April is Financial Literacy Month, but for college students, money is top of mind all year round. A national survey shows that almost 80% of students are experiencing a negative impact on their mental health because of financial stress. Those concerns lead 59% of them to consider dropping out of school.
This underscores the importance of normalizing and modernizing conversations around money and credit. Experian is proud to lead the way through partnerships with HomeFree-USA’s Center for Financial Advancement®. In addition to creating the Credit Academy for college students, we hold the #IYKYK Pitch Competition (If You Know You Know), which gives students the opportunity to earn scholarships and address how to share their knowledge with their peers and communities.
We asked some recent #IYKYK Pitch Competition scholars what they found to be the most surprising as they’re learning about credit and finances:

Remi Ore, Fisk University
Forty-two percent of people are credit invisible in the U.S. and that’s interesting. Credit actually shapes their life and their future. They’re expected to build a future on top of a system like this, and yet they’re invisible to that system.

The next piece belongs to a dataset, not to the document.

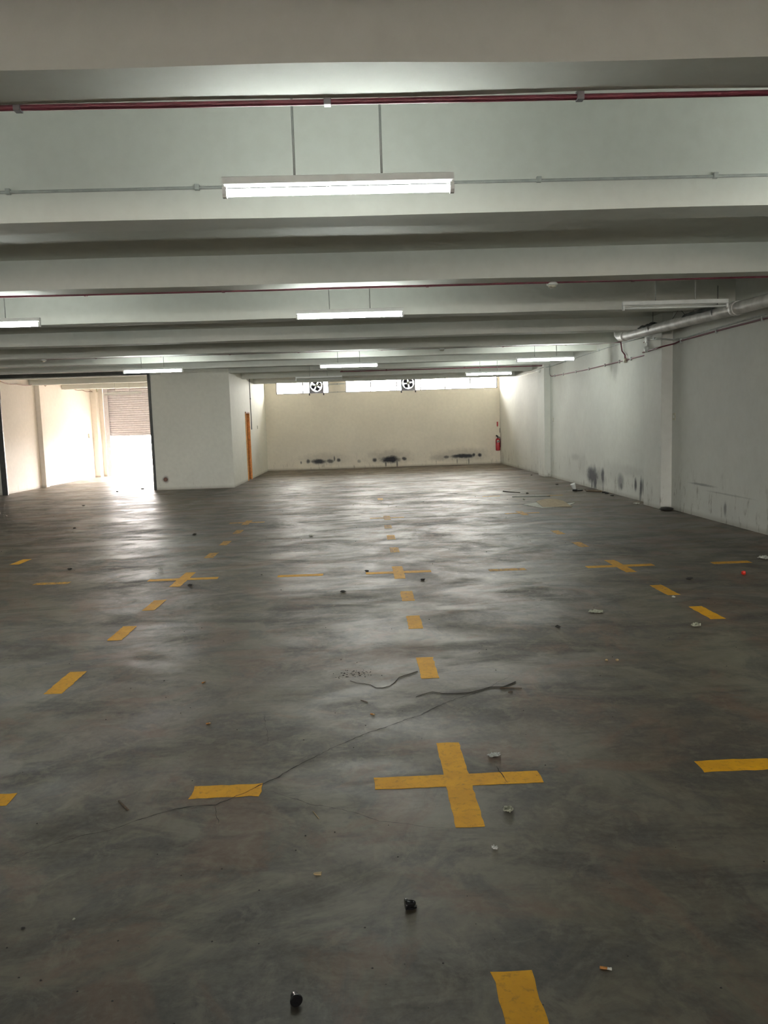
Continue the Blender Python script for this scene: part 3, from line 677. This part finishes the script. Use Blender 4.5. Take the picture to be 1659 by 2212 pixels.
# black moulded plugs
def plug(loc, rz, label):
    e = empty('rubber_plug', label, 'plug', loc=(loc[0], loc[1], 0), rz=rz, group=None)
    MB().lathe([(.017, 0), (.0185, .003), (.0175, .008), (.0135, .012), (.0115, .026), (.0075, .034), (.004, .037)], 18, axis=(1, 0, 0), origin=(-.016, 0, .0185)).build('plug_body', 'black', e)
    MB().prism([(-.006, -.006), (.010, -.008), (.024, -.002), (.026, .006), (.006, .010), (-.006, .008)], .0, .007).build('plug_flap', 'black', e)
    return e
plug((.112, 2.465), .15, 'shiny black rubber plug on the floor below the big cross')
plug((-.238, 2.055), 1.9, 'black rubber plug at the bottom edge of the photo')
def crumple(name, loc, size, mat, label, cat, seed, rz=0, h=.012):
    rr = random.Random(seed); a, b, c, dd = [rr.uniform(0, 6) for _ in range(4)]
    def fn(u, v):
        x = (u-.5)*size[0]*(1-.35*abs(v-.5)*2+.12*math.sin(v*9+a)); y = (v-.5)*size[1]*(1+.2*math.sin(u*8+b))
        return (x, y, .002+h*abs(math.sin(u*6+c)*math.cos(v*5+dd))+h*.25*(1+math.sin(u*21+v*17)))
    o = MB().grid(12, 9, fn, 0).build(name, mat); o.location = (loc[0], loc[1], 0); o.rotation_euler = (0, 0, rz)
    m = o.modifiers.new('thick', 'SOLIDIFY'); m.thickness = .0012
    return tag(o, label, cat)
crumple('plastic_scrap', (.598, 3.641), (.072, .040), 'foil', 'crumpled clear plastic scrap above the right arm of the big cross', 'scrap', 3, .3, .009)
crumple('dry_leaf', (.565, 3.10), (.046, .045), 'leaf', 'pale curled leaf right of the lower arm of the big cross', 'leaf', 5, .4, .009)
crumple('plastic_scrap', (.459, 2.812), (.022, .022), 'foil', 'tiny white scrap below the pale curled leaf', 'scrap', 6, .8, .007)
e = empty('cigarette_butt', 'cigarette butt with orange filter at lower right', 'cigarette butt', loc=(.67, 2.13, .0042), rz=-.28)
MB().tube([(-.016, 0, 0), (.006, 0, 0)], .0040, 10).build('filter', 'filter', e)
MB().tube([(.006, 0, 0), (.012, -.001, .0), (.017, .001, -.001)], .004, 10, rs=[.0041, .0035, .0046]).build('paper_end', 'paper', e)['label'] = 'torn white paper end'
MB_chip = MB().prism([(-.016, -.001), (-.010, -.006), (.012, -.009), (.014, .009), (-.006, .006), (-.014, .004)], 0, .004)
o = MB_chip.build('wood_chip', 'tan'); o.location = (-.209, 2.697, 0); tag(o, 'tan wedge shaped chip left of the upper black plug', 'chip')
def butt(loc, rz, label, L=.026):
    e = empty('cigarette_butt', label, 'cigarette butt', loc=(loc[0], loc[1], .004), rz=rz)
    MB().tube([(-L/2, 0, 0), (L*.15, 0, 0)], .0042, 8).build('filter', 'filter', e)
    MB().tube([(L*.15, 0, 0), (L/2, 0, 0)], .0038, 8).build('paper_end', 'tan', e)
butt((-.897, 4.216), .4, 'small orange butt left of centre above the left dash')
butt((.016, 4.253), -.5, 'small orange butt just left of the long crack')
butt((-1.065, 4.936), .9, 'small dark orange butt near the left column of dashes')
def stick(name, pts, r0, r1, mat, label, cat='twig'):
    P = []
    for a, b in zip(pts, pts[1:]):
        for k in range(3): t = k/3; P.append((a[0]+(b[0]-a[0])*t, a[1]+(b[1]-a[1])*t, 0))
    P.append((*pts[-1], 0)); n = len(P)
    rs = [r0+(r1-r0)*i/(n-1) for i in range(n)]; P = [(p[0], p[1], rs[i]+.0005) for i, p in enumerate(P)]
    return tag(MB().tube(P, r0, 6, rs=rs).build(name, mat), label, cat)
stick('twig', [(-.117,4.856),(-.076,4.809),(-.031,4.793),(.013,4.758),(.045,4.701),(.085,4.696),(.129,4.722),(.161,4.78),(.195,4.88),(.227,4.911),(.275,4.948),(.324,4.989)], .0010, .0024, 'twig', 'curved dark twig left of the third yellow dash')
stick('twig', [(.279,4.509),(.328,4.555),(.384,4.588),(.441,4.552),(.525,4.542),(.596,4.543),(.672,4.58),(.745,4.629),(.822,4.62),(.915,4.705)], .0011, .0028, 'twig', 'long forked dark twig lying over the crack')
stick('twig', [(.80, 4.60), (.86, 4.595), (.93, 4.585)], .0045, .002, 'wood', 'short brown stick beside the forked twig')
stick('twig', [(.835, 4.52), (.862, 4.53)], .003, .003, 'wood', 'tiny brown stick below the forked twig')
stick('twig', [(-.05, 4.49), (-.01, 4.45)], .0022, .002, 'wood', 'tiny twig left of the crack above the small butt')
stick('wood_splinter', [(-1.12, 3.33), (-1.055, 3.245)], .005, .004, 'wood', 'short brown splinter between the two left near paint marks', 'splinter')
stick('wood_splinter', [(-.255, 3.165), (-.225, 3.10)], .0018, .0012, 'tan', 'thin tan sliver below the left near dash', 'splinter')
blob('red_ball', (3.82, 7.67), (.046, .046, .045), 'redball', 'small bright red bit on the floor at right', 'litter', 1, jag=.08)
blob('stone_chip', (1.60, 5.065), (.02, .018, .012), 'tan', 'tiny tan crumb, left of a pair right of centre', 'crumb', 2)
blob('stone_chip', (1.67, 5.056), (.018, .018, .012), 'tan', 'tiny tan crumb, right of a pair right of centre', 'crumb', 3)
crumple('paper_scrap', (1.933, 6.391), (.13, .10), 'leaf', 'flat dull scrap left of the right column of dashes', 'scrap', 9, .2, .008)
crumple('paper_scrap', (2.536, 5.827), (.075, .07), 'leaf', 'small triangular pale scrap below the right column dashes', 'scrap', 11, .5, .018)
crumple('paper_scrap', (4.50, 8.50), (.22, .16), 'paper', 'pale scrap at the right photo edge near the far right dash', 'scrap', 12, .1, .02)
crumple('paper_scrap', (2.755, 6.80), (.03, .03), 'paper', 'tiny white scrap below the upper right dash', 'scrap', 13, .1, .012)
crumple('paper_scrap', (-2.417, 9.215), (.05, .05), 'paper', 'tiny white scrap above the left cross', 'scrap', 14, .1, .015)
crumple('paper_scrap', (-.786, 11.62), (.07, .07), 'paper', 'tiny white scrap between the left and middle distant dashes', 'scrap', 15, .1, .016)
blob('leaf_bit', (-1.017, 2.495), (.008, .012, .004), M['leaf'], 'tiny yellowish bit at lower left', 'leaf', 4)
for i, (x, y, s, lb) in enumerate(((-1.843, 8.167, .045, 'dark crumb below the left cross'), (-.221, 7.56, .05, 'dark crumb below the dash left of the middle cross'), (-1.151, 8.625, .02, 'dark speck left of the middle left dash'),
        (1.497, 5.954, .045, 'dark crumb right of the nearer middle dashes'), (3.222, 7.566, .06, 'dark flat crumb near the right cross'), (-3.564, 9.443, .05, 'dark crumb at far left of the floor'),
        (3.674, 17.261, .07, 'small black lump beyond the cardboard'), (4.862, 19.341, .08, 'dark lump near the distant right wall'), (5.006, 22.912, .07, 'dark lump by the more distant pillar'), (5.204, 16.105, .08, 'dark lump by the wall right of the wood scraps'),
        (-1.171, 2.458, .014, 'dark curl at the lower left'), (-6.337, 17.876, .07, 'dark flat scrap on the bright floor left'), (-5.00, 13.6, .05, 'dark flat scrap at left mid floor'), (-6.3, 22.6, .09, 'dark scrap in the bright opening'), (-6.8, 21.9, .09, 'dark flat scrap below the bright opening'),
        (.60, 8.0, .05, 'dark speck right of the middle cross'), (.02, 8.6, .05, 'dark flat crumb left of the middle cross'), (-2.651, 12.24, .06, 'dark crumb at left behind the distant dashes'))):
    blob('dirt_crumb', (x, y), (s, s*.8, min(.02, s*.35)), 'pebble', lb, 'crumb', 50+i)
stick('metal_rod', [(3.25, 17.9), (3.4, 17.6), (3.55, 17.45)], .012, .008, 'twig', 'dark bent stick beyond the cardboard, farther left', 'stick')
stick('metal_rod', [(3.2, 16.55), (3.6, 16.5), (3.98, 16.42)], .010, .010, 'grey_pipe', 'thin grey rod beyond the cardboard', 'rod')
crumple('paper_scrap', (3.308, 15.865), (.05, .08), 'paper', 'tiny white speck left of the grey rod', 'scrap', 21, 0, .02)
# cardboard
def sheet(name, P, z, mat, label, tilt=0):
    o = MB().prism(P, 0, .006).build(name, mat); o.location = (0, 0, z); return tag(o, label, 'cardboard')
sheet('cardboard_sheet', [(3.10, 14.95), (3.45, 15.25), (3.62, 14.9), (3.75, 14.35), (3.30, 14.25)], .002, 'paper', 'off-white board under the left of the brown cardboard')
sheet('cardboard_sheet', [(3.75, 14.75), (4.12, 15.0), (4.0, 14.75), (3.8, 14.4), (3.55, 14.45)], .002, 'paper', 'off-white board sticking out right of the brown cardboard')
def brown(u, v):
    x = 3.35+.52*u+.06*v; y = 14.38+.85*v-.1*u; return (x, y, .012+.05*math.sin(PI*min(1, max(0, u)))*v+.02*v)
o = MB().grid(6, 6, brown, 0).build('cardboard_sheet', 'card'); o.modifiers.new('thick', 'SOLIDIFY').thickness = .006; tag(o, 'brown cardboard piece on top of the off-white boards', 'cardboard')
# container by the wall
e = empty('plastic_cup', 'small white cup with dark rim lying by the right wall', 'cup', loc=(4.79, 17.43, 0), rz=.3)
MB().lathe([(.032, 0), (.036, .01), (.05, .10), (.053, .135)], 18, origin=(-.01, 0, .045), axis=(-.25, .1, .8)).build('cup_body', 'white_metal', e)
MB().lathe([(.052, 0), (.058, .02), (.05, .05)], 18, origin=(0, 0, .0), axis=(0, 0, 1)).build('dark_base', 'black', e)
MB().box((.07, -.03, 0), (.19, .02, .025)).build('dark_strip', 'black', e, .006)
stick('wood_scrap', [(5.0, 17.25), (5.12, 17.05), (5.25, 17.0)], .02, .014, 'wood', 'brown wood scrap by the stained right wall, left end of the pile', 'wood scrap')
stick('wood_scrap', [(5.05, 17.55), (5.22, 17.3)], .014, .01, 'wood', 'thin wood scrap against the right wall at the back of the pile', 'wood scrap')
stick('wood_scrap', [(5.15, 17.2), (5.30, 17.1)], .012, .012, 'tan', 'pale wood strip in the middle of the pile by the right wall', 'wood scrap')
tag(MB().tube([(5.22+.06*math.cos(a), 16.6+.11*math.sin(a), .02) for a in [(-2.2+4.4*i/12) for i in range(13)]], .014, 8).build('hose_clip', 'black'), 'dark curved loop at the right end of the wood scraps', 'loop')
crumple('paper_scrap', (5.12, 14.42), (.12, .10), 'paper', 'white scrap at the foot of the nearer pillar', 'scrap', 25, .1, .02)
e = blob('rubber_pad', (5.235, 13.26), (.25, .22, .055), 'pebble', 'dark lump at the foot of the nearer right pillar', 'lump', 8, jag=.06)
# fine grit, uncountable
mb = MB(); rr = random.Random(5)
for i in range(230):
    y = 2+rr.random()**1.6*16; x = rr.uniform(-.5*y-.2, min(5.2, .52*y+.2)); s = rr.uniform(.0012, .0035)*(1+y*.12); o0 = len(mb.v)
    for k in range(5):
        a = 2*PI*k/5+rr.uniform(-.4, .4); mb.v.append((x+math.cos(a)*s, y+math.sin(a)*s*.8, .0))
    mb.v.append((x, y, s*.9))
    for k in range(5): mb.f.append((o0+k, o0+(k+1) % 5, o0+5)); mb.sm.append(0)
# cluster of bark crumbs left of the third dash
for i in range(60):
    x = rr.uniform(-.23, .02); y = 4.98+rr.uniform(-.06, .10); s = rr.uniform(.002, .006); o0 = len(mb.v); a0 = rr.uniform(0, 6)
    for k in range(4):
        a = a0+2*PI*k/4; mb.v.append((x+math.cos(a)*s*(1.8 if k % 2 else .5), y+math.sin(a)*s, 0))
    mb.v.append((x, y, s*.6))
    for k in range(4): mb.f.append((o0+k, o0+(k+1) % 4, o0+4)); mb.sm.append(0)
g = mb.build('floor_grit', 'pebble'); g['kind'] = 'stuff'; tag(g, 'fine dark grit scattered over the floor', 'grit')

How are they supposed to move forward from there? How are they supposed to get mortgages, own homes, get good jobs, and impact the community as well? That is one thing that was very surprising to me going through this journey.

Sovit Lekhak, Fisk University
Growing up I had a rough patch in my childhood where my family struggled with gambling addiction and financial problems. So, I was always scared of getting credit. I was scared of loans, and I was scared of paying them back. When I took Experian’s Credit Academy, I realized that getting credit is not always bad and it’s actually even necessary just to build up that profile, and that reference for the future. I think that mindset switch has opened a whole new world to me.

Ayo Oyeniyi, Talladega College
It was surprising to hear that when you’re done with a credit card, you don’t have to destroy it. You shouldn’t do that. That was shocking because typically when you’re done with stuff, you throw it away. But that was surprising that you have to keep it, because destroying it would affect your credit mix. That would affect your credit score.

Izu Mba, Talladega College
The fact that essentially credit is good. Growing up, owing money was not good in any form. So that whole idea of being able to owe to own is such a beautiful concept for me that I learned.

Lakayla Chapman, Bowie State University
One thing that learned and found surprising was that credit is not always a bad thing. Growing up, my mom has been really in my ear about credit. The way she came at it was that credit is a bad thing, ‘Don’t get loans, don’t do this, don’t do that.’ But I’m taking in the information that credit is not always bad. Credit can make you who you can be in the future.

Aissata Sy, Bowie State University
One of the shockers for me is when I learned that people our age, young adults, 18 to 24, a lot of them don’t know how to check their credit score or know where to go (to find out). Having that tool is very important. You could just be freewheeling down here and not know what your score is, and then you go to buy your car, they check your score and it’s like, ‘Oh.’ And you didn’t know. So, checking that and keeping up with that is very, very important to know where you stand.